ORLANDO THOMÉ CORDEIRO — Consultor em estratégia
Pesquisando na internet, é possível encontrar notícias como as reproduzidas abaixo:
"Brasil registra 1.463 feminicídios em 2023. Ou seja, cerca de um caso a cada seis horas, representando uma alta de 1,6% em relação a 2022. Em 18 estados, a taxa de feminicídios ficou acima da média nacional, de 1,4 morte para cada 100 mil mulheres. Entre 2015 e 2023, quase 10,7 mil mulheres foram vítimas. Esse é o maior número registrado desde que a lei contra feminicídio foi criada, em 2015, segundo o relatório publicado pelo Fórum Brasileiro de Segurança Pública (FBSP)."
"Atlas da Violência indica que uma mulher sofre violência sexual no país a cada 46 minutos, sendo vítimas mais frequentes as que têm de 10 a 14 anos de idade. Mostra também que mais de 144 mil mulheres foram vítimas de algum tipo de agressão em 2022, sendo os homens os principais agressores."
"Segundo dados da sétima edição do Dossiê: Assassinatos e violências contra travestis e transexuais brasileiras em 2023, da Associação Nacional de Travestis e Transexuais do Brasil (Antra), em 2023, houve 155 mortes de pessoas trans no Brasil, sendo 145 casos de assassinatos e 10 que cometeram suicídio após sofrer violências ou devido à invisibilidade trans.
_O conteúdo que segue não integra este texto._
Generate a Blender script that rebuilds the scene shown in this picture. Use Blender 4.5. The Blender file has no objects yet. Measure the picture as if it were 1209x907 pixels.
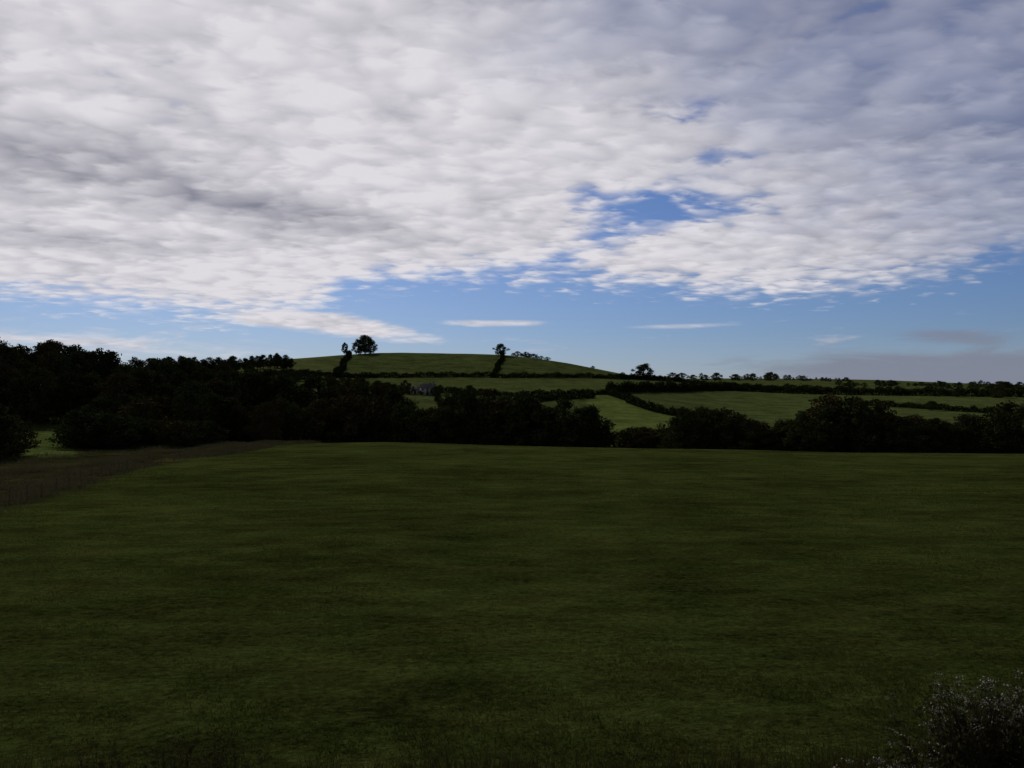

O número de assassinatos aumentou 10,7%, em relação a 2022, quando houve 131 casos."
Essas manchetes revelam crimes bárbaros, mas o impressionante é ver que diversos setores da sociedade brasileira acham isso aceitável. Aliás, é comum vermos manifestações públicas nas redes sociais de pessoas colocando a culpa na vítima, proferindo afirmações do tipo: "Também, quem mandou ela estar vestida assim?", ou "Deus criou o homem e a mulher. O resto é aberração", ou ainda aquela célebre frase "Menina veste rosa e menino veste azul", dita por uma ex-ministra do governo passado.
É um comportamento típico de quem não aceita a diversidade e a liberdade de cada pessoa escolher o que quer ser para viver feliz. Por elas, regras e costumes considerados normais em períodos como, por exemplo, a Idade Média deveriam voltar a prevalecer. Nesse sentido, vale o registro da notícia abaixo:
"O líder supremo do Talibã, Hibatullah Akhundzada, anunciou que o grupo começará a aplicar a sua interpretação da lei sharia no Afeganistão, incluindo a reintrodução da flagelação pública e do apedrejamento de mulheres por adultério. 'Vamos açoitar as mulheres, apedrejá-las até a morte. Vocês podem chamar isso de violação dos direitos das mulheres porque eles entram em conflito com seus princípios democráticos, mas eu represento Alá, e você representa satanás.'"
Os talibãs têm como premissa que mulher é um ser inferior, que deve obediência ao homem. Infelizmente, há muita gente em nosso país que concorda. Não custa nada lembrar que, até 1962, as mulheres casadas só podiam trabalhar fora, abrir conta no banco, ter estabelecimento comercial ou mesmo viajar se o marido permitisse. E a autorização poderia ser revogada a qualquer momento, de acordo com o que previa o Código Civil de 1916. E que, somente em março do ano passado, entrou em vigor a Lei n° 14.443/2022 que dispensa o consentimento do cônjuge para autorizar a laqueadura em mulheres.
Inconformados com esses avanços, aqueles que podemos chamar de os talibãs brasileiros conseguiram aprovar a urgência para a votação do PL 1.904/2024 que equipara aborto após 22 semanas de gravidez ao crime de homicídio, estabelecendo uma pena muito maior para a mulher vítima do estupro do que para o estuprador. Não custa lembrar que, caso aprovado, revogaria legislação vigente desde 1940.
Porém, para surpresa dos apoiadores, a revolta da sociedade e da opinião pública obrigou o presidente da Câmara dos Deputados a adiar a votação e decidir que será criada uma comissão para debater melhor o projeto. E tudo indica que será engavetado.
Entretanto, esses segmentos que tiveram muito apoio governamental no período de 2019 a 2022, não vão simplesmente desistir de suas pautas. A permanente ofensiva contra as mulheres e a população LGBTQIAP precisa ser respondida por quem acredita em uma sociedade apoiada nos princípios do respeito à diversidade e à liberdade de culto, bem como do combate ao racismo e a todas as formas de preconceito.
Hoje, comemoramos o Dia Internacional do Orgulho LGBTQIAP . Infelizmente, neste ano, não temos mais a companhia de dois ativistas dessa causa que fizeram a diferença: Jobson Camargo e Eliseu Neto. A eles dedico minha coluna.